In 2012, a survey revealed that United had 659 million supporters worldwide, and Woodward’s
success was managing to monetise that fanbase in a way never achieved by other clubs before. The financial results spoke for themselves
– United’s commercial revenue rose from £48.7 million in 2005 to £117.6 million
in 2012. This was largely due to renewed and improved deals with brands such as nike, Aon,
Aperol, Mister Potato, Aeroflot, Epson, Singha and DHL. The United jerseys sold in countries
like Malaysia and Thailand were counterfeit, so Woodward narrowed down supporters to regions
and sold commercial partnerships in each of them. Brands would now use the Manchester
United logo on their product and identify as ‘official partners’, something that
had never been done before. United would send players and former players to advertise the
brands. Michael Bolingbroke, who worked alongside
Woodward as the club’s chief operating officer for seven years explained the secret behind
his success. “He’s very measured, very considered, very
cogitate in decision making. When he makes the decision, he’s very confident it’s the
right decision and that gives him strength to see it through.” In this role, Woodward was also credited with
securing lucrative sponsorship deals with major companies worldwide such as Chevrolet
and adidas. That year, Woodward was appointed to the board of directors and named Manchester
United’s vice-chairman. In February 2013, it was announced that Woodward
would succeed the retiring CEO David Gill in the top operational role at the club. His
new, all-encompassing position would see him oversee both commercial and sporting responsibilities.

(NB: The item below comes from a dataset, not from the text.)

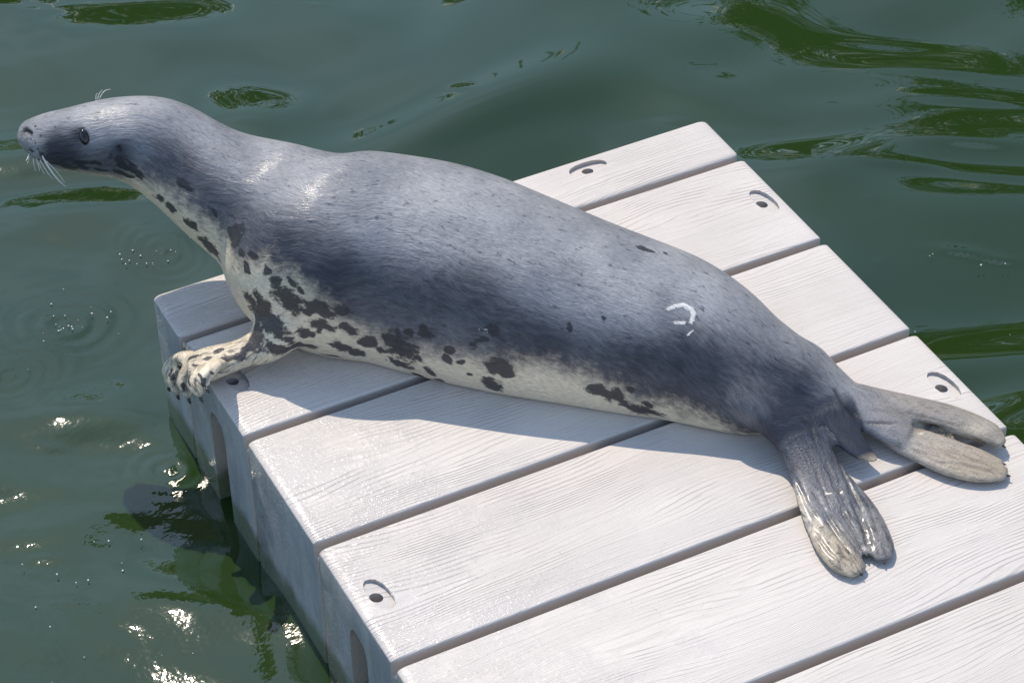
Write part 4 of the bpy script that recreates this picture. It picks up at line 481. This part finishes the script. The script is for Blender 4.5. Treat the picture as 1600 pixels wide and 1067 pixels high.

oversee both commercial and sporting responsibilities. In May 2013, Alex Ferguson retired as United
manager after 26 years in charge and a new chapter in the club’s history would begin. The summer transfer window of 2013 – Woodward’s
first at the helm in conjunction with new manager David Moyes – was widely regarded
as a disaster. United boldly pursued targets such as Cristiano Ronaldo, Robert Lewandowski
and Cesc Fabregas, but ended deadline day by botching Ander Herrera’s transfer from
Athletic Bilbao and with only Marouane Fellaini to show for their efforts. Less than eight months later, Moyes departed
after leading United to their worst league campaign in nearly two decades. Woodward took much of the heat for the failure
and was the subject of much derision from supporters. Many demanded he resign and it
drew greater scrutiny towards him after years of success behind the scenes. Alongside Tottenham’s Daniel Levy, Woodward
had become known as perhaps English football’s highest profile administrator. One thing is for sure is that he was the best
paid administrator, earning a cool £2.521million in his first year – more than Arsenal’s
Ivan Gazidiz and Manchester City’s Ferran Soriano. In the years since, Woodward has continued
to deliver huge commercial deals for Manchester United as well as working on transfers. In
2016, Woodward hired Jose Mourinho as manager. During the same summer, United broke the world
record transfer fee for Paul Pogba. They have since also spent vast sums on Romelu Lukaku
and Alexis Sanchez, flexing their financial muscle. The latter move was wildly greeted
on social media, fan perception perhaps changing towards Woodward. Five years after their last title though,
they are still without a league despite the riches spent. Woodward has undoubtedly overseen
a prosperous time financially at Old Trafford, but Manchester United are renowned for the
trophies they’ve won and the football they play, so that’s the next great test for
the former chartered accountant. It remains to be seen if he is up to the task.